There are issues with the game, unquestionably, which aren’t to be taken lightly. Domestic violence among players is a serious concern, and as the Ray Rice and Greg Hardy cases have shown, the obvious solution—getting rid of them—is unfortunately the road less traveled. Concussions in the NFL are an epidemic, and over the past several seasons steps have been taken—although, as the conclusion of Thursday night’s season debut showed, clearly there still have not been enough—to improve the problem. There is a melodramatic Will Smith movie, books, and documentaries that focus on the issue, and yet it persists.

And in the face of it all, it’s easy, once again, to forget why the game itself, at base, is still the best. After a season opener on Thursday between the Carolina Panthers and the defending Super Bowl champion Denver Broncos that felt like the tiniest taste of a delicious meal, yesterday’s full slate of games was like being exposed to an endless buffet of whatever delicious and mouth-watering food your brain and stomach might crave. They may not have been conscious of how much they really missed it, but by the time 1:00pm hit on Sunday, it was clear. For a few hours on Sunday, we could forget about the sport’s pitfalls, and just enjoy the game.
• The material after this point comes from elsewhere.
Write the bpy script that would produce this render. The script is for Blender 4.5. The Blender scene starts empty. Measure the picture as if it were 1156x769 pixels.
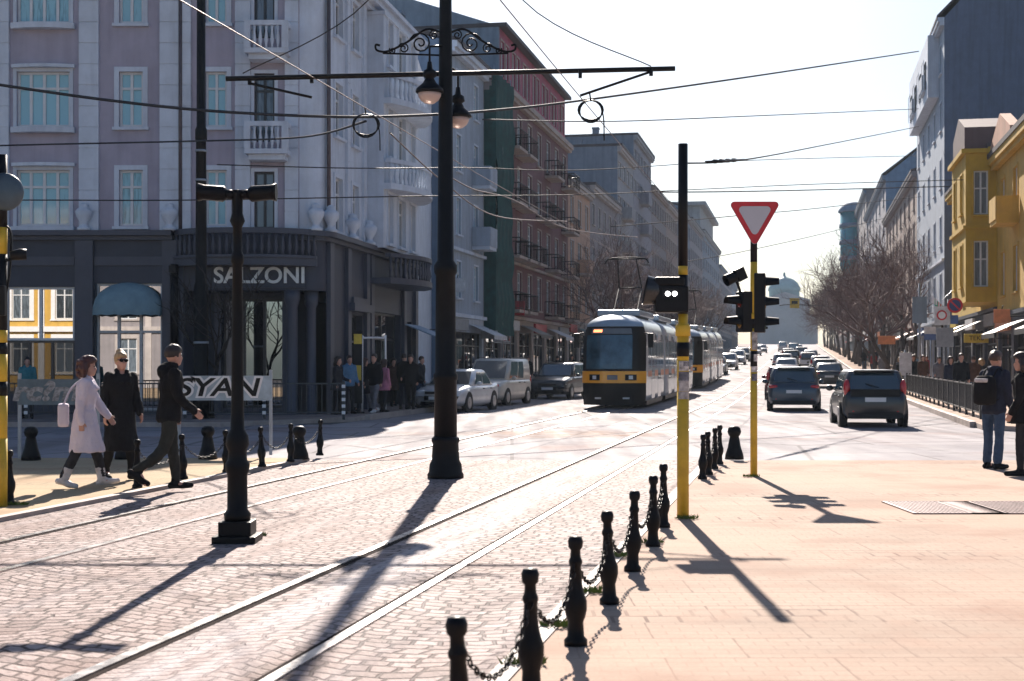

Fantasy Football plays a huge role in the excitement of having the season back. Not only do those of us that dive head-first into NFL fandom choose a team to unabashedly follow—the Jets wasted no time yesterday with their decision to toy with my weak little heart—but we also draft and select our own teams of individual players. This gives an excuse to not only care about the result of what our hand-selected favorite teams do, but also to follow teams around the league, a potential investment in every single game being played. I, born and raised in Northern New Jersey and currently living in New York City, watched on the edge of my seat yesterday as teams from Kansas City and San Diego duked it out in overtime. The thirst is real.

It also helps that games themselves are limited. While I’m a sports fan in every regard, it can be difficult to watch every baseball game—there are 162 in an MLB season—or even every Hockey or Basketball game; both, respectively, have regular seasons of 82 games. Whereas the NFL is significantly shorter. While some of us may spend every waking minute tinkering with fantasy lineups, there are only 16 games per year. That’s a significantly easier dedication to make, while still having the ability to remain as die-hard and obsessed as everyone else. It doesn’t hurt, meanwhile, that the game has now expanded to three nights a week: Sundays, Mondays, and now Thursdays, making the previously long, long, waits between games much shorter, and bearable.

So, with the first week of the NFL season set to conclude tonight with a pair of Monday Night Football contests on ESPN, another season of blood-pumping, adrenaline-fueled action is among us. It’s what gets us screaming with excitement with every touchdown, or bowing our heads in disappointment when our quarterback hits the ground. The game has its warts, yes, and as the season starts, we have to face these issues head on: because every little bit helps and, meantime, we can’t stop watching, and we know you really can’t either.